Ma incidono anche deforestazione, cattiva gestione dei fiumi e speculazione edilizia
Diluvio in Albania, il premier: «E’ il cambiamento climatico»
[6 Febbraio 2015]
In Albania sono straripati almeno 4 fiumi ed è crollato il più grande ponte dei Balcani, le inondazioni, che il primo ministro socialista Edi Rama ha definito le peggiori che il Paese abbia mai visto, hanno travolto il sud del Paese e la zona di confine della Grecia.
In effetti il diluvio è il secondo peggiore che si ricordi, solo nel 1971, in piena dittatura comunista sembra che ce ne sia stato uno peggiore, ma il regime filo-maoista di Enver Oxa era impenetrabile anche nel dare le notizie di eventi come questi. Anche se non si segnalano vittime, sono centinaia le famiglie che finora sono state evacuate dalle loro case, la situazione in alcune aree resta molto critica e il governo di Tirana ha dichiarato lo stato di emergenza. Le conseguenze economiche del diluvio nel sud dell’Albania potrebbero essere durissime: il Paese dipende ancora molto dall’agricoltura e dall’allevamento che sembrano aver subito grossi danni.
Ma ancora una volta ad essere colpito dagli effetti del global warming è un Paese vulnerabile e che ne porta davvero poche responsabilità: secondo i dati della Banca Mondiale del 2010, Albania emetteva 1,5 pro capite, mentre nel 2011 gli Usa emettevano 17,3 tonnellate pro capite, l’Unione europea 7,5 e la Cina 7,2, l’Italia 6,7 tonnellate di emissioni pro-capite.

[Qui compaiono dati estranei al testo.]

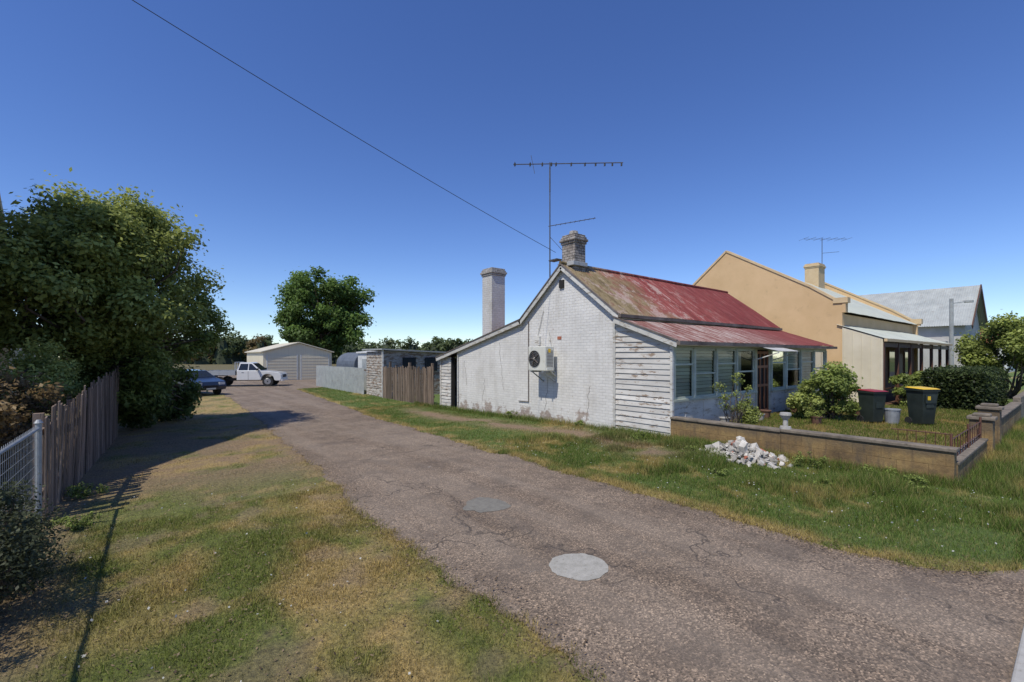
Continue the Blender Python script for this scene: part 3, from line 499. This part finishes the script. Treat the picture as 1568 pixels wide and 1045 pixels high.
# ================================================================ YARD
mb=MB(); mb.box(10.33,21.9,1.5,6.47,-.05,.222,M_ground); yard=mb.build('front_lawn')
a_=yard.data.attributes.new('Col','FLOAT_COLOR','POINT'); a_.data.foreach_set('color',np.tile([.24,.19,.07,1],len(yard.data.vertices)).astype(np.float32))
mb=MB()
mb.box(10.12,10.34,3.9,6.42,-.1,.53,M_rend); mb.box(10.13,10.35,1.32,3.9,-.1,.54,M_rend); mb.box(10.09,10.37,3.9,6.42,.53,.585,M_cap); mb.box(10.10,10.38,1.29,3.898,.54,.60,M_cap)
mb.box(10.352,13.9,1.31,1.5,-.1,.3,M_rend); mb.box(10.381,13.9,1.29,1.52,.3,.35,M_cap)
mb.box(15.6,22.0,1.31,1.5,-.1,.55,M_rend); mb.box(15.6,22,1.28,1.53,.55,.6,M_cap)
mb.build('garden_retaining_wall',bevel=.012)
for (x_,t) in ((14.15,.72),(15.4,.85)):
    mb=MB(); mb.box(x_-.18,x_+.18,1.23,1.59,-.1,t,M_rend); mb.box(x_-.22,x_+.22,1.19,1.63,t,t+.07,M_cap); mb.box(x_-.14,x_+.14,1.27,1.55,t+.07,t+.13,M_cap); mb.build('gate_pillar',bevel=.015)
mb=MB()
for x_ in np.arange(10.5,13.9,.28): mb.cyl((x_,1.4,.34),(x_+random.uniform(-.02,.02),1.4,.72+random.uniform(-.03,.03)),.008,.008,M_post,5)
for x_ in (10.45,12.2,13.8): mb.cyl((x_,1.4,.3),(x_,1.4,.8),.02,.02,M_post,6)
mb.cyl((10.45,1.4,.7),(13.8,1.4,.7),.01,.01,M_post,5); mb.cyl((10.45,1.4,.45),(13.8,1.4,.45),.01,.01,M_post,5); mb.build('iron_railing')
mb=MB(); 
for y_ in np.arange(1.55,2.3,.13): mb.cyl((11.0,y_,.22),(11.0,y_,.74),.006,.006,M_post,5)
mb.cyl((11,1.5,.72),(11,2.3,.72),.01,.01,M_post,6); mb.cyl((11,1.5,.3),(11,2.3,.3),.01,.01,M_post,6); mb.build('old_iron_gate')
mb=MB(); cx,cy=10.24,3.85
for z0,z1,r0,r1 in ((.60,.65,.11,.1),(.65,.80,.05,.045),(.80,.88,.06,.11),(.88,.93,.11,.10)): mb.cyl((cx,cy,z0),(cx,cy,z1),r0,r1,M_conc,14)
mb.build('concrete_urn')
mb=MB(); 
for i in range(560):
    r=abs(random.gauss(0,.42)); t=random.uniform(0,2*math.pi); r=min(r,1.0); x_=9.35+.66*r*math.cos(t); y_=4.35+.9*r*math.sin(t); hz=max(0,.38*(1-r/.95)); z_=random.uniform(0,1)*hz+.02; s=random.uniform(.018,.06)*(1.9 if random.random()<.10 else 1)
    q=[]; Rm=Matrix.Rotation(random.uniform(0,6),3,'X')@Matrix.Rotation(random.uniform(0,6),3,'Z')
    for sx,sy,sz in ((-1,-1,-1),(1,-1,-1),(1,1,-1),(-1,1,-1),(-1,-1,1),(1,-1,1),(1,1,1),(-1,1,1)):
        q.append(V((x_,y_,z_))+Rm@V((sx*s*random.uniform(.6,1.3),sy*s*random.uniform(.4,1.1),sz*s*random.uniform(.4,.9))))
    mb.hexa(q,M_rubble if random.random()<.93 else M_redR)
mb.build('rubble_pile',bevel=.005)
def bin_(name,x_,y_,h,w_,lid,rot):
    e=empty(name,(x_,y_,.22),rot,True); mb=MB(); a=w_*.38;b=w_*.5; c=w_*.42;d=w_*.58
    mb.hexa([(-a,-c,.06),(a,-c,.06),(a,c,.0),(-a,c,.0),(-b,-d,h*.9),(b,-d,h*.9),(b,d,h*.93),(-b,d,h*.93)],M_bin)
    mb.box(-b-.025,b+.025,-d-.025,d+.01,h*.86,h*.91,M_bin); mb.box(-b*.5,b*.5,-d*.93,-d*.9,h*.45,h*.62,M_bin); mb.build('body',e,bevel=.015)
    mb=MB(); mb.hexa([(-b-.03,-d-.05,h*.912),(b+.03,-d-.05,h*.912),(b+.03,d,h*.935),(-b-.03,d,h*.935),(-b*.9,-d*.85,h*.94),(b*.9,-d*.85,h*.94),(b*.9,d*.85,h*.96),(-b*.9,d*.85,h*.96)],lid); mb.build('lid',e,bevel=.01)
    mb=MB(); mb.cyl((-b*.9,d*.8,.1),(-b*.75,d*.8,.1),.1,.1,M_rub,16); mb.cyl((b*.75,d*.8,.1),(b*.9,d*.8,.1),.1,.1,M_rub,16); mb.cyl((-b,d+.04,h*.9),(b,d+.04,h*.9),.015,.015,M_bin,8); mb.build('wheels_and_handle',e)
    return e
bin_('wheelie_bin',15.8,3.73,.98,.42,M_redlid,-.5); b2=bin_('wheelie_bin',16.4,2.78,1.08,.44,M_yel,-.6)
mb=MB(); mb.box(-.15,.15,-.262,-.246,.62,.84,M_bin); mb.box(-.10,-.02,-.272,-.264,.7,.8,M_yel); mb.build('stickers',b2)
mb=MB(); mb.cyl((16.1,3.35,.22),(16.1,3.35,.62),.15,.19,M_metal,18); mb.cyl((16.1,3.35,.60),(16.1,3.35,.63),.2,.2,M_metal,18); mb.build('metal_rubbish_tin',smooth=False)
for (x_,y_,s) in ((14.3,4.6,.14),(13.9,5.9,.12),(17.0,4.4,.15),(12.2,6.1,.13),(16.5,5.9,.16),(16.9,6.0,.12),(14.5,6.0,.15)):
    mb=MB(); mb.cyl((x_,y_,.22),(x_,y_,.22+s*1.6),s*.7,s,M_brk if s>.13 else M_conc,16); mb.cyl((x_,y_,.22+s*1.45),(x_,y_,.22+s*1.62),s*1.08,s*1.1,M_brk if s>.13 else M_conc,16); mb.build('flower_pot')
# ================================================================ NEIGHBOUR TERRACE
H2=empty('apricot_terrace_house',(29,10,0)); mb=MB()
for x0,zz in ((22.5,0),(36.0,-.2)):
    pts=[(6.3,-.1),(6.3,4.35),(6.55,4.42),(7.5,5.1),(11.16,7.27),(12.9,5.82),(14.8,4.2),(14.8,-.1)]
    mb.prism([(x0,a,b+(zz if b>1 else 0)) for a,b in pts],(.26,0,0),M_peach)
    for (a,b),(c_,d) in zip(pts[2:6],pts[3:7]): mb.beam((x0+.13,a,b+zz+.04),(x0+.13,c_,d+zz+.04),.34,.09,M_cop)
    mb.box(x0-.05,x0+.31,6.1,6.62,4.30,4.52+zz,M_cop) if zz==0 else mb.box(x0-.05,x0+.31,6.1,6.62,4.0,4.3,M_cop); mb.box(x0-.02,x0+.28,6.18,6.298,3.9,4.30+zz,M_peach)
mb.box(22.76,36,6.5,6.7,-.1,3.9,M_peach); mb.box(22.76,36,14.5,14.7,0,3.9,M_peach)
mb.build('parapet_walls',H2)
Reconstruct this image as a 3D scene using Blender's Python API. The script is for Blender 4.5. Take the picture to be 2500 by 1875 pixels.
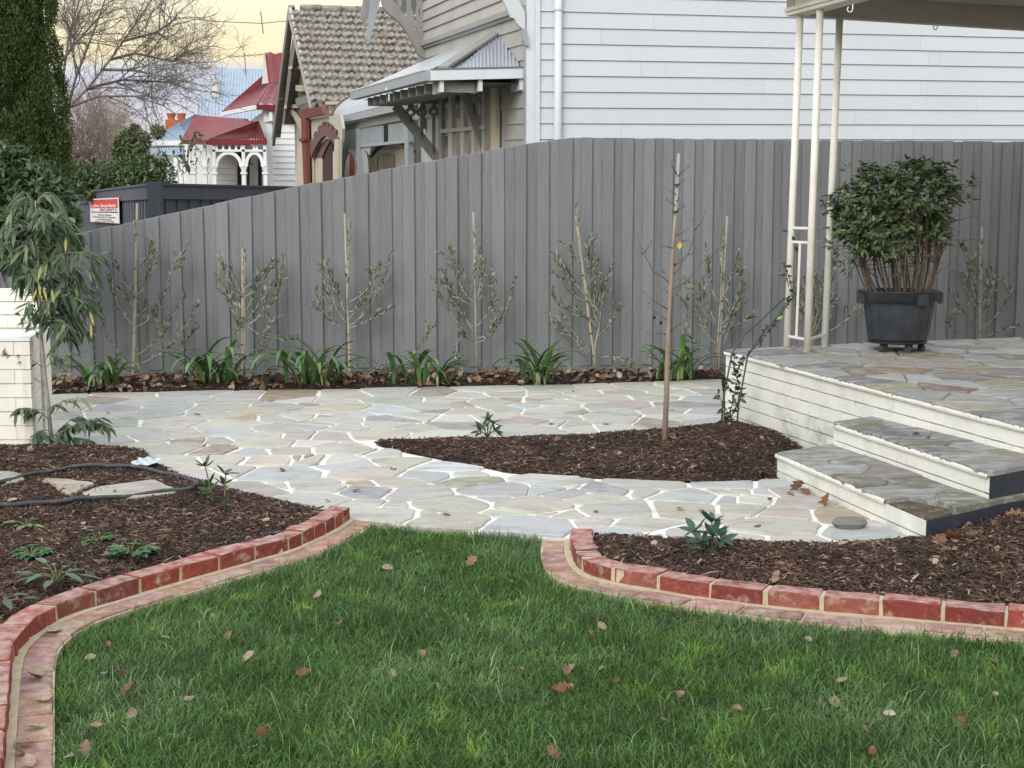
import bpy, bmesh, math, random
import numpy as np
from mathutils import Vector, Matrix

for o in list(bpy.data.objects):
    bpy.data.objects.remove(o, do_unlink=True)
scene = bpy.context.scene
COL = scene.collection
rng = np.random.default_rng(7)
random.seed(7)

# ---------------------------------------------------------------- camera
F_PX, CAM_H, HORIZON = 3480.0, 1.66, 510.0
PITCH = math.atan((937.5 - HORIZON) / F_PX)
cam = bpy.data.cameras.new('camera')
cam.sensor_width = 36.0
cam.lens = F_PX / 2500.0 * 36.0
cam.clip_start, cam.clip_end = 0.05, 3000
cam_ob = bpy.data.objects.new('camera', cam)
COL.objects.link(cam_ob)
cam_ob.location = (0, 0, CAM_H)
cam_ob.rotation_euler = (math.pi / 2 - PITCH, 0, 0)
scene.camera = cam_ob

# ---------------------------------------------------------------- sky
world = bpy.data.worlds.new('World')
scene.world = world
world.use_nodes = True
wn, wl = world.node_tree.nodes, world.node_tree.links
wn.clear()
SUN_EL, SUN_AZ = math.radians(30), math.radians(205)      # azimuth clockwise from +Y
w_out = wn.new('ShaderNodeOutputWorld')
w_add = wn.new('ShaderNodeAddShader')
bg1 = wn.new('ShaderNodeBackground'); bg2 = wn.new('ShaderNodeBackground')
sky = wn.new('ShaderNodeTexSky'); sky.sky_type = 'NISHITA'; sky.sun_disc = False
sky.sun_elevation = SUN_EL; sky.sun_rotation = SUN_AZ
sky.dust_density = 0.6; sky.ozone_density = 2.0
wl.new(sky.outputs[0], bg2.inputs[0]); bg2.inputs[1].default_value = 0.010
tc = wn.new('ShaderNodeTexCoord'); sp = wn.new('ShaderNodeSeparateXYZ')
wl.new(tc.outputs['Generated'], sp.inputs[0])
nz = wn.new('ShaderNodeTexNoise'); nz.inputs['Scale'].default_value = 5.0; nz.inputs['Detail'].default_value = 4
mp = wn.new('ShaderNodeMapping'); mp.inputs['Scale'].default_value = (1, 1, 6)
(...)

Intervistato dal Guardian Rama ha detto. «Quello che stiamo vivendo, non solo in Albania, ma in tutta Europa, ci fornisce spunti molto considerevoli sui cambiamenti climatici. Tanti ne parlano ma le misure reali per contrastarli sono molto poche». Va anche detto che i precedenti governi albanesi post-comunisti non hanno certo brillato per rispetto dell’ambiente o per essersi schierati con forza con i Paesi che chiedono iniziative ed investimenti urgenti per la lotta e la mitigazione del cambiamento climatico. Eppure, nel rapporto “Climate Change in Albania” presentato dalla Banca Mondiale nel 2013, si legge che «L’Albania è uno dei più vulnerabili della regione alle mutevoli tendenze del clima. Cambiamenti nei modelli meteorologici sono già stati osservati nel corso degli ultimi 15 anni, con l’aumento delle temperature, la diminuzione delle precipitazioni ed eventi estremi più frequenti, come inondazioni e siccità. Basta chiedere ad un qualsiasi operatore di una piccola centrale idroelettrica o ad un piccolo agricoltore per sapere che le nevicate sono state sempre meno e si sciolgono prima e più velocemente rispetto agli anni precedenti. Le proiezioni indicano un calo delle piogge estive di circa il 10% entro il 2020 e del 20% entro il 2050. Due settori che sono profondamente influenzate da questi cambiamenti del clima sono l’energia e l’agricoltura».
Il diluvio albanese è stato causato dalle intense piogge e dall’abbondante neve cadute costantemente nell’area di confine tra Albania e Grecia, ma Rama ha ammesso che anche fattori di origine antropica contribuiscono ad aggravare le cose: «Abbiamo ereditato un problema organico a causa dell’erosione del suolo, della deforestazione e della cattiva gestione dei fiumi. Potremmo avere pessime sorprese. Questo è dove abbiamo la parte più pericolosa di questo scenario. Le strutture delle dighe sono vecchie e non sono state manutenute».
Gli albanesi più poveri che hanno bisogno di legno negli ultimi 20 anni hanno abbattuto moltissimi alberi lungo il corso di potenti fiumi come il Vjosa, l’Osum e lo Shkumbin sono stati abbattuti, ma le foreste albanesi sono state rase al suolo anche per costruire strade, case e dighe, con un boom infrastrutturale del quale hanno ampiamente beneficiato imprese estere italiani in testa) e bisognerà capire è anche quanto l’incontrollata e selvaggia speculazione edilizia degli ultimi anni abbia inciso sulla catastrofe.